━━━ Extracted material
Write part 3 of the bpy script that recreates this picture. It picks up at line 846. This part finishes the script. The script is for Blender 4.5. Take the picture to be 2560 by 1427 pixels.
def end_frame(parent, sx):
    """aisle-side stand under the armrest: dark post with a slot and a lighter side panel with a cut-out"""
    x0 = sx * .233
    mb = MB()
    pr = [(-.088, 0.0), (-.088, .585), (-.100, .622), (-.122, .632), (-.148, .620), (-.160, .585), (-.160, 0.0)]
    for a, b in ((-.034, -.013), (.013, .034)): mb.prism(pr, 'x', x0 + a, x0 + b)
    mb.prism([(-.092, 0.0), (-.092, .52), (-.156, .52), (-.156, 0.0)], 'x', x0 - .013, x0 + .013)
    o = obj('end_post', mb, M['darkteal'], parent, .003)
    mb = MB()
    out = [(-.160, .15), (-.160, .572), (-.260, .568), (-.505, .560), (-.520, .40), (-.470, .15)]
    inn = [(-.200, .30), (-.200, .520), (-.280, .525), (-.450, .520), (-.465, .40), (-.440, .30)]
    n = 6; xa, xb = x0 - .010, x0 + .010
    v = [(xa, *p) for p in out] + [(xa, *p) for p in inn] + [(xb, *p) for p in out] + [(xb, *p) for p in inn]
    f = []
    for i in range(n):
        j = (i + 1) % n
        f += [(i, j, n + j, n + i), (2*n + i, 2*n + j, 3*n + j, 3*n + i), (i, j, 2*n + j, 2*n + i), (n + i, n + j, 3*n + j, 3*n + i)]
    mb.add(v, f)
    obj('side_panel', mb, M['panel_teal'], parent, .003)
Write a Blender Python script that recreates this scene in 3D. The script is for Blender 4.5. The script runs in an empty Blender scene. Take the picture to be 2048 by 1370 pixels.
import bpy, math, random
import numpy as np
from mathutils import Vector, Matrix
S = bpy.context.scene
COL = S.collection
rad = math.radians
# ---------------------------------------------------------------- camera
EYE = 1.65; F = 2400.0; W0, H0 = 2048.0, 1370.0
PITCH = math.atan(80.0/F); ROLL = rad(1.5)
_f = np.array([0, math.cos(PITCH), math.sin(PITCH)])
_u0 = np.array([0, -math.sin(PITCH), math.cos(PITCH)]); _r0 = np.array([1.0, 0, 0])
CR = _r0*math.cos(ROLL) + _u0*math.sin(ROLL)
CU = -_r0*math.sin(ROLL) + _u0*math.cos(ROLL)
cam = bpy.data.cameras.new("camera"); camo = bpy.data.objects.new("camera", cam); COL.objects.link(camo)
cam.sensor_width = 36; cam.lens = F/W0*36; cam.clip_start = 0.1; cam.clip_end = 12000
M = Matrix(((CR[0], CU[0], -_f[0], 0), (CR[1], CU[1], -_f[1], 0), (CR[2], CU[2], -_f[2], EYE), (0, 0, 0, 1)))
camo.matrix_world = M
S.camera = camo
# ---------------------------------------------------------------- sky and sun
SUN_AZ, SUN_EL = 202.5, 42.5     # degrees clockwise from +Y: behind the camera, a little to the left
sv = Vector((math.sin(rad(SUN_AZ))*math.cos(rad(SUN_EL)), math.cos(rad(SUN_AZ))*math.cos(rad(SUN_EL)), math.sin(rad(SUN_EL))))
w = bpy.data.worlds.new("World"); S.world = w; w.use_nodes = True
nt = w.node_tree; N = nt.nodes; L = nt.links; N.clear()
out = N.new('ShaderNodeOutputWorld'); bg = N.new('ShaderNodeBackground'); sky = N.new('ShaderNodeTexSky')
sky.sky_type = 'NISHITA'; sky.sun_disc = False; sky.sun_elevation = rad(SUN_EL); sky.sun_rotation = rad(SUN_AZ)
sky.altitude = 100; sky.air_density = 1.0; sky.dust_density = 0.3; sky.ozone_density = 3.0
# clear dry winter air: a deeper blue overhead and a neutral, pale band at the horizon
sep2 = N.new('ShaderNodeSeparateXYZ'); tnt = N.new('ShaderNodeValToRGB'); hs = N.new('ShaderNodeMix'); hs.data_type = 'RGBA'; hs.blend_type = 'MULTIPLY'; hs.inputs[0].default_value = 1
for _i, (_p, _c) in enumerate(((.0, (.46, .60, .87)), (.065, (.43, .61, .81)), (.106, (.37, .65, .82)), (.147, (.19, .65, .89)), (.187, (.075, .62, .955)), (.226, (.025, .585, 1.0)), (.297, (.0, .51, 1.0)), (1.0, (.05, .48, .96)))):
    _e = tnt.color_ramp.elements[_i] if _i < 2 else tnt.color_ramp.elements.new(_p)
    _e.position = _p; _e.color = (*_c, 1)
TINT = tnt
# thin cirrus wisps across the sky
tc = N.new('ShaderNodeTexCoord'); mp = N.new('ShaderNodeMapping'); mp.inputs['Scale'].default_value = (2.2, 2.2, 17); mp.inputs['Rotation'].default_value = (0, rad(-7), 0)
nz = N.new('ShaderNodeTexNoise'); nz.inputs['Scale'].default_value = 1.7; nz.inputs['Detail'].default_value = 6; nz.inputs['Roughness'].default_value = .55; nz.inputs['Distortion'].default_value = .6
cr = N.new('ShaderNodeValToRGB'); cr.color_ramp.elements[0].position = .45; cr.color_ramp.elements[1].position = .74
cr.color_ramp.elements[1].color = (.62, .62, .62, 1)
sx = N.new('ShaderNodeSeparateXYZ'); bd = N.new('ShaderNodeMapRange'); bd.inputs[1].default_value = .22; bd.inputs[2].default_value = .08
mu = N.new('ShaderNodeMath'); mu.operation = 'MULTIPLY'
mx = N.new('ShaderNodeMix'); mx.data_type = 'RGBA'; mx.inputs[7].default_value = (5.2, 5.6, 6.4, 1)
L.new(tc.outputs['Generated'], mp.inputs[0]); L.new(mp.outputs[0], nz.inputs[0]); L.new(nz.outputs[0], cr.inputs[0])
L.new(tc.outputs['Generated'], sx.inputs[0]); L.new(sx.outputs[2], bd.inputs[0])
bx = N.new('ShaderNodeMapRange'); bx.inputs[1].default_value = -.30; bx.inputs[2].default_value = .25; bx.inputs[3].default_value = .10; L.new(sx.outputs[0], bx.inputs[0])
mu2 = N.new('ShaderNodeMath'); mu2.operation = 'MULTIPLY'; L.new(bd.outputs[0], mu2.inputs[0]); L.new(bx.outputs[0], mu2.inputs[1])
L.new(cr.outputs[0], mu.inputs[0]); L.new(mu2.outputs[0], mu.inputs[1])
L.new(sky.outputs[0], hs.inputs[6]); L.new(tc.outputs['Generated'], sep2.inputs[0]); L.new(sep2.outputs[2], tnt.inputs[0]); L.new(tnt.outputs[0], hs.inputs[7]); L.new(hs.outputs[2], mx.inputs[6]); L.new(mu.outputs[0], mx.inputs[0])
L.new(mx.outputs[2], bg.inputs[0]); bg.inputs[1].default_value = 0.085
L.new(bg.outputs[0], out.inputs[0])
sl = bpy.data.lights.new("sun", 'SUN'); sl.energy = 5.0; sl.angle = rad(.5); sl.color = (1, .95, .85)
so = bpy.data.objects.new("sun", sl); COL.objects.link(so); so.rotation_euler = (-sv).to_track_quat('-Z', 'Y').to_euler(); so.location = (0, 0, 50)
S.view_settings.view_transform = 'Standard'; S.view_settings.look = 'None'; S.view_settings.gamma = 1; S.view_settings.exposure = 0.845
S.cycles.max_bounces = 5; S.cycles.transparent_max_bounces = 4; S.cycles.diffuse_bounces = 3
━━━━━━
## [Problem description]
Search the data for the string "pixels". List each line that has it.

## [Worked solution]
Write part 3 of the bpy script that recreates this picture. It picks up at line 846. This part finishes the script. The script is for Blender 4.5. Take the picture to be 2560 by 1427 pixels.
Write a Blender Python script that recreates this scene in 3D. The script is for Blender 4.5. The script runs in an empty Blender scene. Take the picture to be 2048 by 1370 pixels.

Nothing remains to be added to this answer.